Das größte Sicherheitsproblem von Android schlägt auch hier wieder zu Buche: Selbst wenn Bugs gefixt werden, bekommen die meisten Geräte kein Update damit.
Die Forscher berichten ebenfalls auf Seite 3 davon, daß nicht die ganze Mobile-Industrie gefälschte Komponenten komplett ignoriert. So wäre der "Error 53", den iPhone-User schon erlebt hätten, nachdem sie Fingerabdruck-Sensoren gegen nicht originale Bauteile ausgetauscht hätten, ein Beispiel dafür.
Es gibt tatsächlich diverse Berichte, bei denen iPhones mit dieser Fehlermeldung die Arbeit verweigerten, nachdem Touchscreen und Home-Button repariert worden waren. Es heißt iPhones begehen Selbstmord, wenn sie billig repariert werden. Genauer gesagt, wenn iOS ein unidentifiziertes oder unerwartetes Touch ID Modul erkennt, weigert sich das iPhone zu arbeiten, was eine Sicherheitsmaßnahme ist, um nicht im kompromittierten Zustand den User oder seine Daten zu gefährden.
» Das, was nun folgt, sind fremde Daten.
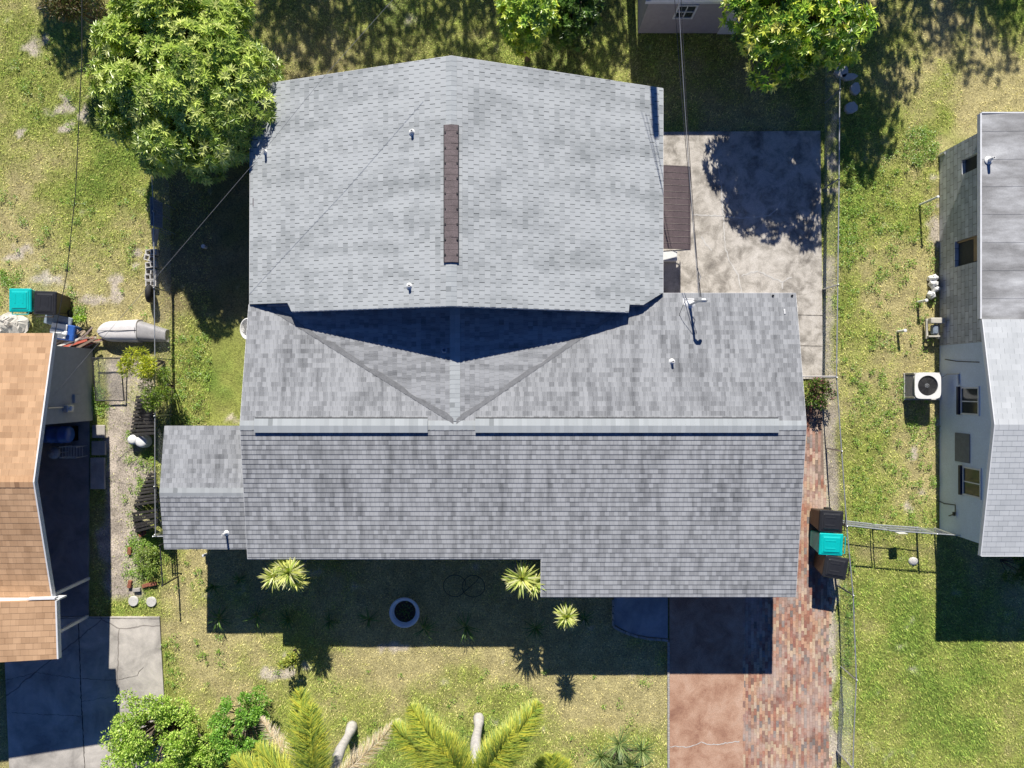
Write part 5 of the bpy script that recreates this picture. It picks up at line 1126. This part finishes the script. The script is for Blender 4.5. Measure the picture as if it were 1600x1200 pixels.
def palm(label, bx, by, zt, tips, deads):
    b = P(bx, by); top = np.array([b[0], b[1], zt]); root = thing('feather_palm', label, 'palm', b, 'palms at the bottom edge')
    mb = MB(); zz2 = np.linspace(-.05, zt, 26); mb.tube([(b[0]+.02*math.sin(z*3), b[1], z) for z in zz2], [.20*(1-.18*min(1, z/.5)) if z < .5 else .16 - .02*math.sin(z*2.2) for z in zz2], 14); mb.build('trunk', M['palm_bark'], root, smooth=True)
    mb = MB(); mb.tube([top, top+[0, 0, .5]], [.13, .07], 10, col=(.25, .36, .1))
    for (x, y, z, a_) in tips: frond(mb, top + [0, 0, .4], P(x, y, z), a_, 1000, .78, PG, .028, .5)
    for k in range(6):
        an = R(190 + 26*k); frond(mb, top+[0, 0, .45], top + [2.2*math.cos(an), 2.2*math.sin(an), .1], .9, 200, .42, PG)
    mb.build('crown', M['frond'], root)
    for (x, y, z, a_) in deads: mb = MB(); frond(mb, top + [0, 0, .1], P(x, y, z), a_, 800, .5, DEAD, .011, .35); mb.build('dead_frond', M['frond'], root)
palm('feather palm with two dried tan fronds, left of the bottom trunks', 550, 1135, 3.9, [(468, 1072, 3.6, .6), (484, 1100, 4.2, .4), (400, 1165, 3.4, .5), (360, 1185, 3.4, .5)], [(406, 1118, 2.6, .5), (628, 1122, 2.8, .5)])
palm('feather palm with straight pale trunk at the bottom centre', 748, 1122, 3.9, [(640, 1100, 3.6, .5), (655, 1125, 3.9, .4), (845, 1095, 3.7, .5), (826, 1120, 3.5, .4), (690, 1150, 4.3, .4), (612, 1130, 3.2, .5), (800, 1140, 4.3, .4)], [])
palm('small yellow tipped palm at the bottom edge right of centre', 862, 1222, 1.2, [(862, 1178, 1.7, .3), (850, 1185, 1.6, .3), (875, 1186, 1.6, .3)], [])
c0 = P(965, 1178, .3); root = thing('spiky_yucca', 'spiky green yucca clump with several heads at the bottom of the front lawn', 'yucca', (c0[0], c0[1], 0))
for (x, y, z) in [(938, 1182, .8), (968, 1162, .9), (1003, 1172, .8), (985, 1196, 1.0), (955, 1200, .7)]:
    c = P(x, y, z); mb = MB(); mb.tube([(c0[0], c0[1], 0), c], [.07, .05], 7); mb.build('stem', M['bark'], root)
    mb = MB(); rosette(mb, c, 75, .62, .04, [(.24, .34, .12), (.16, .25, .08), (.36, .42, .16)], (-.1, 1.35), .35); mb.build('leaf_head', M['frond'], root)
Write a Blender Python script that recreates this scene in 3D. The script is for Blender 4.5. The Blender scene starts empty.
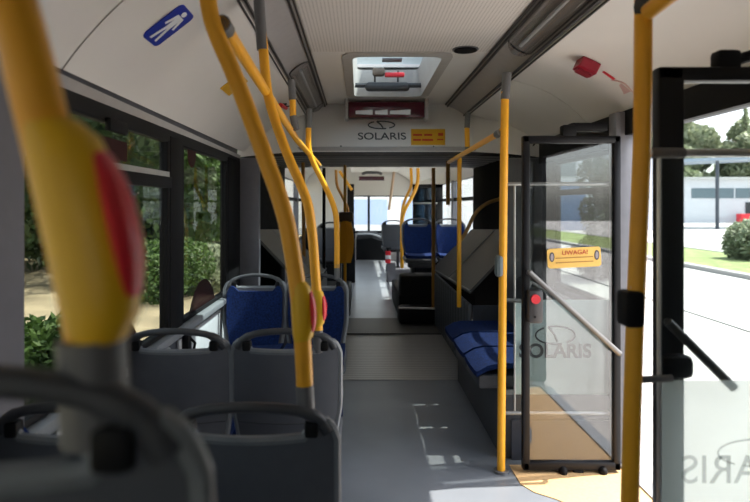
import bpy, bmesh, math, random
from mathutils import Vector, Matrix
random.seed(7)
PI = math.pi
SC = bpy.context.scene
COL = SC.collection
V = Vector

# ------------------------------------------------------------ camera, sky, sun
cam = bpy.data.cameras.new('camera'); camo = bpy.data.objects.new('camera', cam); COL.objects.link(camo)
CX, CZ, F = -0.25, 1.42, 600.0
camo.location = (CX, 0, CZ); camo.rotation_euler = (PI/2, 0, 0)
cam.sensor_width = 36; cam.lens = 28.8
cam.shift_x = 16/750; cam.shift_y = -46/750
cam.clip_start = 0.05; cam.clip_end = 400
cam.dof.use_dof = True; cam.dof.focus_distance = 3.6; cam.dof.aperture_fstop = 2.8
SC.camera = camo
W = bpy.data.worlds.new('sky'); SC.world = W; W.use_nodes = True
wn = W.node_tree.nodes; wl = W.node_tree.links
for n in list(wn): wn.remove(n)
sky = wn.new('ShaderNodeTexSky'); sky.sky_type = 'NISHITA'; sky.sun_disc = False
sky.sun_elevation = math.radians(58); sky.sun_rotation = math.radians(90); sky.dust_density = 2.5; sky.air_density = 1.0
bg = wn.new('ShaderNodeBackground'); bg.inputs[1].default_value = 0.30
wo = wn.new('ShaderNodeOutputWorld')
hs = wn.new('ShaderNodeHueSaturation'); hs.inputs['Saturation'].default_value = 0.45
wl.new(sky.outputs[0], hs.inputs['Color']); wl.new(hs.outputs[0], bg.inputs[0]); wl.new(bg.outputs[0], wo.inputs[0])
sun = bpy.data.lights.new('sun', 'SUN'); suno = bpy.data.objects.new('sun', sun); COL.objects.link(suno)
sun.energy = 6.0; sun.angle = math.radians(0.6); sun.color = (1.0, 0.93, 0.84)
sd = V((math.cos(math.radians(57)), 0.10, math.sin(math.radians(57)))).normalized()
suno.rotation_euler = sd.to_track_quat('Z', 'Y').to_euler()
suno.location = (20, 0, 30)
SC.view_settings.view_transform = 'Standard'; SC.view_settings.look = 'None'
SC.view_settings.gamma = 1.0; SC.view_settings.use_curve_mapping = False
SC.view_settings.exposure = 0.95

# ------------------------------------------------------------ materials
MATS = {}
def mat(name, col, rough=0.5, metal=0.0, var=0.06, scale=20.0, bump=0.0, bscale=None, spec=0.5):
    if name in MATS: return MATS[name]
    m = bpy.data.materials.new(name); m.use_nodes = True; nt = m.node_tree; N = nt.nodes; L = nt.links
    b = N['Principled BSDF']
    tc = N.new('ShaderNodeTexCoord'); nz = N.new('ShaderNodeTexNoise'); nz.inputs['Scale'].default_value = scale; nz.inputs['Detail'].default_value = 4
    L.new(tc.outputs['Object'], nz.inputs['Vector'])
    rp = N.new('ShaderNodeValToRGB')
    c = V(col[:3])
    rp.color_ramp.elements[0].position = 0.3; rp.color_ramp.elements[1].position = 0.7
    rp.color_ramp.elements[0].color = (*(c*(1-var)), 1); rp.color_ramp.elements[1].color = (*[min(1, x*(1+var)) for x in c], 1)
    L.new(nz.outputs['Fac'], rp.inputs[0]); L.new(rp.outputs[0], b.inputs['Base Color'])
    b.inputs['Roughness'].default_value = rough; b.inputs['Metallic'].default_value = metal
    b.inputs['Specular IOR Level'].default_value = spec
    if bump:
        n2 = N.new('ShaderNodeTexNoise'); n2.inputs['Scale'].default_value = bscale or scale*4; L.new(tc.outputs['Object'], n2.inputs['Vector'])
        bp = N.new('ShaderNodeBump'); bp.inputs['Strength'].default_value = bump; bp.inputs['Distance'].default_value = 0.003
        L.new(n2.outputs['Fac'], bp.inputs['Height']); L.new(bp.outputs[0], b.inputs['Normal'])
    MATS[name] = m
    return m
def glass(name, tint=(0.9, 0.95, 0.93), refl=0.10, rough=0.0, graze=0.5):
    m = bpy.data.materials.new(name); m.use_nodes = True; N = m.node_tree.nodes; L = m.node_tree.links
    for n in list(N): N.remove(n)
    o = N.new('ShaderNodeOutputMaterial'); mx = N.new('ShaderNodeMixShader'); t = N.new('ShaderNodeBsdfTransparent'); g = N.new('ShaderNodeBsdfGlossy')
    t.inputs[0].default_value = (*tint, 1); g.inputs['Roughness'].default_value = rough
    fr = N.new('ShaderNodeLayerWeight'); fr.inputs['Blend'].default_value = 0.5
    pw = N.new('ShaderNodeMath'); pw.operation = 'POWER'; pw.inputs[1].default_value = 4.5
    ml = N.new('ShaderNodeMath'); ml.operation = 'MULTIPLY'; ml.inputs[1].default_value = graze
    ad = N.new('ShaderNodeMath'); ad.operation = 'ADD'; ad.inputs[1].default_value = refl+0.02; ad.use_clamp = True
    L.new(fr.outputs['Facing'], pw.inputs[0]); L.new(pw.outputs[0], ml.inputs[0]); L.new(ml.outputs[0], ad.inputs[0]); L.new(ad.outputs[0], mx.inputs[0]); L.new(t.outputs[0], mx.inputs[1]); L.new(g.outputs[0], mx.inputs[2]); L.new(mx.outputs[0], o.inputs[0])
    MATS[name] = m
    return m
def film(name, col, opac):
    m = bpy.data.materials.new(name); m.use_nodes = True; N = m.node_tree.nodes; L = m.node_tree.links
    b = N['Principled BSDF']; b.inputs['Base Color'].default_value = (*col, 1); b.inputs['Roughness'].default_value = 0.35
    o = N['Material Output']; mx = N.new('ShaderNodeMixShader'); t = N.new('ShaderNodeBsdfTransparent')
    tl = N.new('ShaderNodeBsdfTranslucent'); tl.inputs[0].default_value = (*col, 1)
    m2 = N.new('ShaderNodeMixShader'); m2.inputs[0].default_value = 0.65
    L.new(b.outputs[0], m2.inputs[1]); L.new(tl.outputs[0], m2.inputs[2])
    mx.inputs[0].default_value = opac
    L.new(t.outputs[0], mx.inputs[1]); L.new(m2.outputs[0], mx.inputs[2]); L.new(mx.outputs[0], o.inputs[0])
    MATS[name] = m
    return m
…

Wird nun der Touchscreen oder der Finger-Sensor mit nicht genehmigter Hardware ersetzt, fällt das beim nächsten Firmware-Update (iOS Update) auf und verwandelt das Gerät in einen teuren Briefbeschwerer. Der User muß es dann bei Apple oder einem autorisierten Partner wieder mit korrekten Komponenten bestücken lassen.
Nun könnt Ihr selbst feststellen, wer es nicht bis Seite 3 im Originalbericht geschafft hat oder wer bei solchen Leuten abgeschrieben hat. So hat Ars Technica voll versagt:
Not just for Androids
While the researchers used Android phones for their demonstration, there's no reason similar techniques wouldn't work against tablets and phones running iOS.
No reason why not? Read page 3, Ars Technica!